Friday, September 22, 2023

Climate Change: Ignoring our biggest problem

Its that time in the election season where the status quo parties are busy accusing each other of having fiscal holes in a desperate effort to appear more "responsible" (but not, you understand, by promising to tax wealth or land to give the government the revenue it needs to do what we want it to). Meanwhile, Treasury's pre-election fiscal update included an even bigger fiscal hole, by completely ignoring the cost of failing to meet our climate targets:

The gulf was highlighted in the Pre-election Economic and Fiscal Update (PREFU) - Treasury's official word on the state of the government's books - which explicitly excluded the cost of meeting New Zealand's international climate target under the Paris Agreement.


This is where the gap in the books comes in. Treasury had previously put the cost of buying these credits from overseas - and an estimated 100 million tonnes of them will be needed, at last count - at between $3.3b and more than $23b between now and 2030. Even at the lower end of projections, it could work out at around $500 million a year.

And to put that in context, $500 million a year is a budget headline policy. Its basicly the entire police or environment budgets. It is therefore quite obviously significant to the government's books. But instead, they're choosing to ignore it - and this has consequences. Most obviously, policy is not tested on whether it reduces or increases that liability. Sure, there's climate implications of policy assessment, but that is a) frequently ignored; and b) not in the language Treasury understands: dollars on the books. And the net result is that emissions reduction is seen purely as a cost, rather than as a benefit, and that we keep doing stupid stuff like building roads or continuing to use fossil fuels because the costs are hidden. And it means politicians see ETS revenue as free money which can be spent on other things or looted and distributed to your rich donors as tax cuts, rather than as money which we need to pay for reducing emissions or covering the cost of not doing so - because that link is not made in the language they understand.

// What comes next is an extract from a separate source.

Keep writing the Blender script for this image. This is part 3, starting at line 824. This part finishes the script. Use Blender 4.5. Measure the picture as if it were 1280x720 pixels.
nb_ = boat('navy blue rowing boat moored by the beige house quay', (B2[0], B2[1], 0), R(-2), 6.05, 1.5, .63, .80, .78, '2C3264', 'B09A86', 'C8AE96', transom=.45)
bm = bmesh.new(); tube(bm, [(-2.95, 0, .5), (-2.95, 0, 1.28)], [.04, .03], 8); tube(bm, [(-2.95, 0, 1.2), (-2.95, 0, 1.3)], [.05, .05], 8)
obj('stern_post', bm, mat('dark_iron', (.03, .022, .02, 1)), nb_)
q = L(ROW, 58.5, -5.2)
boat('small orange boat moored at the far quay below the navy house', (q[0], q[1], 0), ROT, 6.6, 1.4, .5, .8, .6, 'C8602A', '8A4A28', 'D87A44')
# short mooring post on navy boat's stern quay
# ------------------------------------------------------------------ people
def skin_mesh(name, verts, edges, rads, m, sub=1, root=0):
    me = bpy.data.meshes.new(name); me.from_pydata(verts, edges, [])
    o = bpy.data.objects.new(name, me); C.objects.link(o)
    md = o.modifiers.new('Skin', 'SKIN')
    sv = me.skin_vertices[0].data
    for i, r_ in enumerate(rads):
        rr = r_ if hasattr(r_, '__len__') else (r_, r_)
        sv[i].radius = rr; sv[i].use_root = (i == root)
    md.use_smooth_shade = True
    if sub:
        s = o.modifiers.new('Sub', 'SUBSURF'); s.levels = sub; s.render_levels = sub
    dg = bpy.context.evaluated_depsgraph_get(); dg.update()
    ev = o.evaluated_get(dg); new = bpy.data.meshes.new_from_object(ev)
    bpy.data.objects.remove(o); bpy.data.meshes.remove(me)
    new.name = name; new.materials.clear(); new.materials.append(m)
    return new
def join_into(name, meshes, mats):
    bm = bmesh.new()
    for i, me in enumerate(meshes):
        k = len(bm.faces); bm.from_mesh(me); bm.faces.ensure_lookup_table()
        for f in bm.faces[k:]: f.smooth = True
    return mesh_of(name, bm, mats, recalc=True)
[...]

Climate change is the biggest issue we are facing as a country and as a species. "How are you going to reduce emissions enough to meet our Paris target" is the biggest question politicians should be answering. Ideally, they'd recognise that question as vital in and of itself, and we shouldn't have to disguise it behind money to get them to pay attention. But money is the language politicians speak (policy being about the allocation of resources), so excluding our biggest problem from that language has consequences. And those consequences are going to be disastrous.